Vengo de un concierto sentado, seguido de una cerveza a dos metros, en una mesa que antes acumulaba mugre y ahora parece pedir descanso de bayetas y desinfectantes. Los camareros sonríen, porque sin guiris todo es más calmado y han vuelto a entender que es bueno cuidar al cliente habitual.
La cena la hacemos nosotros, que para éso nos pasamos el confinamiento cocinando hasta el pan. El Cubata por Zoom, los paseos con reflexión, como cuando recitábamos de memorieta la lección andando de un lado al otro de la habitación.
Seguro que hasta has redefinido conceptos como libertad, paz, descanso… y te has leído en tu cuadrado de dos metros de playa, los libros que empezaste cuando la reclusión te cansó de series, Whatsapps, memes, twitter, facebook y todo eso que no tiene sentido si no lo puedes tocar.
Yo me divierto más, pero de otra manera. Imagino las preguntas que me haría mi hija si pudiera hablar. Trato de recordar cómo era eso de los conciertos sudando y rozando codos en un ritual que poco tiene que ver con lo que ahora entendemos por contacto.
Todo ha cambiado, pero sigo echando de menos tocarte, que sonrías cuando te digo algo gracioso, que un cacho de tela no oculte mi rubor o mi bostezo.

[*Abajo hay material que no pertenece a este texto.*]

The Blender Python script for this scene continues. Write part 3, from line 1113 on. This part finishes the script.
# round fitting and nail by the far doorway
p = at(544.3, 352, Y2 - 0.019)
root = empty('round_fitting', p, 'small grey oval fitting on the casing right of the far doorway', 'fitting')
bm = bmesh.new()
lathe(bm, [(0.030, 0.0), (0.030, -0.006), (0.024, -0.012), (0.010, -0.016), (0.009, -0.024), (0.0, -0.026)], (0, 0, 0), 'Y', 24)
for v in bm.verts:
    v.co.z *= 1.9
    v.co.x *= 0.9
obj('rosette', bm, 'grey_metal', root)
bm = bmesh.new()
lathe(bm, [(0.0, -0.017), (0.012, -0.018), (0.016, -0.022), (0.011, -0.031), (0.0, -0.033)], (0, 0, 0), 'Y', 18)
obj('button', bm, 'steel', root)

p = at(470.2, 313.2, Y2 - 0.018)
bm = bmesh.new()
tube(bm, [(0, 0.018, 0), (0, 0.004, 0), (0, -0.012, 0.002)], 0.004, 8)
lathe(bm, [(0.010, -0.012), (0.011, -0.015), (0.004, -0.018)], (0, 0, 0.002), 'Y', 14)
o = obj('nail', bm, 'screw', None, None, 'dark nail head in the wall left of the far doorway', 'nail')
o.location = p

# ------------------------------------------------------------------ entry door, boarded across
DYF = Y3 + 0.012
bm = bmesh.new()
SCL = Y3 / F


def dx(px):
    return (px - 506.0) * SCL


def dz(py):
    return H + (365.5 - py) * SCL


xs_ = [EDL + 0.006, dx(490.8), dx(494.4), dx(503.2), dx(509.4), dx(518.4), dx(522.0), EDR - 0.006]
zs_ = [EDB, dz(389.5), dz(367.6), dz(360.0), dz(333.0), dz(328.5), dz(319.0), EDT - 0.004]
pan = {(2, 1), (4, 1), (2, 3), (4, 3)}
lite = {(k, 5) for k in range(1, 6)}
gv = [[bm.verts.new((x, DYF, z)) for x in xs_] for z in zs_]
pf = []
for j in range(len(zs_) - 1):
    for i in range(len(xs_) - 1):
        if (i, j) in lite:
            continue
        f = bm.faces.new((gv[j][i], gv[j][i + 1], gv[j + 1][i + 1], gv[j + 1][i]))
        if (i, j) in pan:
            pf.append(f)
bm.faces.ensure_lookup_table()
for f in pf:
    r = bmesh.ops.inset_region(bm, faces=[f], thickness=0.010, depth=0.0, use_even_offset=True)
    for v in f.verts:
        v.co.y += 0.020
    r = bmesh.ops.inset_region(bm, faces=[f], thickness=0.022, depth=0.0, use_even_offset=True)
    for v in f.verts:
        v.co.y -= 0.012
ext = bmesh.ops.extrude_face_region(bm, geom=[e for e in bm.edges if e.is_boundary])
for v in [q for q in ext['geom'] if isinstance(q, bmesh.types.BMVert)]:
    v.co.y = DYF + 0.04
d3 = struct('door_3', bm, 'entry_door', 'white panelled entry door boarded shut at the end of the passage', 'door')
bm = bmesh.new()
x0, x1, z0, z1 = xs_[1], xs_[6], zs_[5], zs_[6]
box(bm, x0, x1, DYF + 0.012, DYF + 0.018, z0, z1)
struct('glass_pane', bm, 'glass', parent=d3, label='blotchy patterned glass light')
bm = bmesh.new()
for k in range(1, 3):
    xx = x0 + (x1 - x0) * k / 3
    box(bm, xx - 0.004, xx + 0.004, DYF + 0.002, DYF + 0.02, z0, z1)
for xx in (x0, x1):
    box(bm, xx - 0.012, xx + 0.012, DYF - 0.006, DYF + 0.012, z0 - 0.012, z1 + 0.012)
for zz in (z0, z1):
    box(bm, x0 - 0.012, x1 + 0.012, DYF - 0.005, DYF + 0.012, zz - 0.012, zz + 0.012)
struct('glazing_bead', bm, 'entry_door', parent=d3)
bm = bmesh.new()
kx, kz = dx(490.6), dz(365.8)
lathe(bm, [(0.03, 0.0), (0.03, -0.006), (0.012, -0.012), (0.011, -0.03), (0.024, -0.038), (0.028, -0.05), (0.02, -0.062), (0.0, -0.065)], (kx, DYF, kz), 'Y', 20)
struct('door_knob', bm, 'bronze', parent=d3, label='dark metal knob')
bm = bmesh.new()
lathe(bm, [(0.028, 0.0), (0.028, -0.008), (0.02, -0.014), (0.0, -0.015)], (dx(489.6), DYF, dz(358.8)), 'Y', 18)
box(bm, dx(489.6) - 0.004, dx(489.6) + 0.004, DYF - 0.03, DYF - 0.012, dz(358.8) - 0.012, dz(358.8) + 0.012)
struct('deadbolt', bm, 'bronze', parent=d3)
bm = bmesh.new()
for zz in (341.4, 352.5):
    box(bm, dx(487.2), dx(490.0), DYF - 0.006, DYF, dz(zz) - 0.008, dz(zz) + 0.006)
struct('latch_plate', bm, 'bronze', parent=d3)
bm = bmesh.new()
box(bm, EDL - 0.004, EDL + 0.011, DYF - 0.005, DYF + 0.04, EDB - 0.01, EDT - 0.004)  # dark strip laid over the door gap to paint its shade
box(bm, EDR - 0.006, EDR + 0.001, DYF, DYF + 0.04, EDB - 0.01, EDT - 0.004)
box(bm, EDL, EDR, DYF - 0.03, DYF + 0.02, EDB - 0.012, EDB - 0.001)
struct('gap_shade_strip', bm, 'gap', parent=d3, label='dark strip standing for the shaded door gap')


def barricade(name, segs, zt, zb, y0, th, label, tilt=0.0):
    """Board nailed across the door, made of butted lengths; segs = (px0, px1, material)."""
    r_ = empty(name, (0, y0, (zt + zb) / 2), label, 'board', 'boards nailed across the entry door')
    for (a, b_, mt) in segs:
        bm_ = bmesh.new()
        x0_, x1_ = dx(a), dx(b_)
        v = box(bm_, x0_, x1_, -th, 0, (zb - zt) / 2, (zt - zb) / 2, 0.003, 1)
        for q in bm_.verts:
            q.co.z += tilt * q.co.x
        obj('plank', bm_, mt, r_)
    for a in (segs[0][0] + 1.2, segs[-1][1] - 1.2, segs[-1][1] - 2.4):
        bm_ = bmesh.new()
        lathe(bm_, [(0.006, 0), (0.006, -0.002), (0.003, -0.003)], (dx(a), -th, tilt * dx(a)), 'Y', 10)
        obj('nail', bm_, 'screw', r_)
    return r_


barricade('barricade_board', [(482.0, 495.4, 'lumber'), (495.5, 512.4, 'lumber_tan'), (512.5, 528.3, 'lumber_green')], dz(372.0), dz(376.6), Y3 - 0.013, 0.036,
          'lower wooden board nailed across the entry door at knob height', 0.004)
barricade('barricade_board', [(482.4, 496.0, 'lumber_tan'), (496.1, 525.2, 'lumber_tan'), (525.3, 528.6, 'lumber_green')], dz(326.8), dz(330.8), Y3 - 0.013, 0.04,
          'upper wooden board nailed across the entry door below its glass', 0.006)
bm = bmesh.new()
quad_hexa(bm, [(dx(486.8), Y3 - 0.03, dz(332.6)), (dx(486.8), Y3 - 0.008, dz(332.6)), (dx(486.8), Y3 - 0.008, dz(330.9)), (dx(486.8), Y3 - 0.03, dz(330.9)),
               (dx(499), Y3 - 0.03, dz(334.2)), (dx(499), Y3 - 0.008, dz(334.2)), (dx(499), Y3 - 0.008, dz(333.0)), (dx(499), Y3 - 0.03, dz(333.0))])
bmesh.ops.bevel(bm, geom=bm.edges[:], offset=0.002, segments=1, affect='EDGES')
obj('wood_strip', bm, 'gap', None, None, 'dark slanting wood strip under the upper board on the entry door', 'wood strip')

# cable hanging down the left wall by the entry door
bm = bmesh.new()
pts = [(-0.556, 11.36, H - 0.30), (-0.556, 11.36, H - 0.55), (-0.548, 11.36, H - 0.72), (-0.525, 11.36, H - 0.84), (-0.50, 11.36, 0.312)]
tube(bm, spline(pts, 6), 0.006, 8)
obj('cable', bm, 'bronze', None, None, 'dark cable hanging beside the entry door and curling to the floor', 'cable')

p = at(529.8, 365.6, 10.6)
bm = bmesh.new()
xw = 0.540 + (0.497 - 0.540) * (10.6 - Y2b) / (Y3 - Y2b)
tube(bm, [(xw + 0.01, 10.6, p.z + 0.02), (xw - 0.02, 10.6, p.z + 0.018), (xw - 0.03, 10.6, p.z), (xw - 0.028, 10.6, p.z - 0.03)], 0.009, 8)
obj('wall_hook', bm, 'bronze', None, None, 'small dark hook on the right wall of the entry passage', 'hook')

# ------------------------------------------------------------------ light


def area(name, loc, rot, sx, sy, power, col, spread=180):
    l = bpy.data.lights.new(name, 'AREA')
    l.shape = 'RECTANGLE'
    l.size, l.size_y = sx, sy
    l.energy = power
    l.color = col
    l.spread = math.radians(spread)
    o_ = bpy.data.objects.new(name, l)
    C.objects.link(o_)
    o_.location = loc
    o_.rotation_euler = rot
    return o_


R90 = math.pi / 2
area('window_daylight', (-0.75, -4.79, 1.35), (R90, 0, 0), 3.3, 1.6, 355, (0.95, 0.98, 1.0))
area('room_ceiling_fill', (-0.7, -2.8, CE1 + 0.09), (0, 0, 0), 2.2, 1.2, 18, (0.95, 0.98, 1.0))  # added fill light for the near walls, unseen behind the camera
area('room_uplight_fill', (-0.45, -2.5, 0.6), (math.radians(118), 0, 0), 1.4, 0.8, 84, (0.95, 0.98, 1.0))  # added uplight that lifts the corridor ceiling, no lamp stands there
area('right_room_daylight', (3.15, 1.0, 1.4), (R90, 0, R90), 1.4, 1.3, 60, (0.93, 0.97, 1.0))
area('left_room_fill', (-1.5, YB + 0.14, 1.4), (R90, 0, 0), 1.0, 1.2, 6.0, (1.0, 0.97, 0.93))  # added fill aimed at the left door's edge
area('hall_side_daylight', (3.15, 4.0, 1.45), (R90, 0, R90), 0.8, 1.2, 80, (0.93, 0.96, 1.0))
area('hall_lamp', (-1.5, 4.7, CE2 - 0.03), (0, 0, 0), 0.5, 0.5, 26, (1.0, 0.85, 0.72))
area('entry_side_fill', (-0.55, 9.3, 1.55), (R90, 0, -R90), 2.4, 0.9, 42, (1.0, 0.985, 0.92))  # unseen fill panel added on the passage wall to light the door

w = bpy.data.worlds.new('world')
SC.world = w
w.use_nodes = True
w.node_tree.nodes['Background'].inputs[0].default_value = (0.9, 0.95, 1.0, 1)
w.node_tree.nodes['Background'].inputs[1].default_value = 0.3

Empiezo a pensar que ni la vacuna ni el 5G son peores que ésto. Pero no sé porqué, ahora tengo tiempo para leer, para pararme a pensar y darme cuenta de que, siglas al margen, nos gobiernan unos ceporros, que deberíamos aplaudir a los profesores, a los músicos, a los comerciantes que siguen abriendo la persiana y a los que la cerraron… a las ocho, como a los sanitarios, o mientras pasas la siguiente hoja del libro.
Echo de menos las pinchadas del Jendrix. Bailar. Verte en el Söda, ir al Euterpe, que me agobies, que me abraces, que me toques. Pero a la vez, añorar lo que no tengo, me hace más fuerte y más paciente. Me alegra ver a quien hace tiempo que no veo, que me incluyan en uno de esos grupos selectos de diez. Haber cambiado los largos festivales, por esos monográficos más acorde con la edad que tengo y, también, pisar calles más limpias, ver como le cedes tu espacio a esa embarazada que no se puede mover, o me dejas un espacio para que pase con el carricoche.
Hoy te abrazo aunque no te toque. Te beso en la intención. Y brindo contigo aunque nuestras copas no se vayan a chocar. Porque como bien escribió Blas de Otero: nos queda la palabra (y mucho más).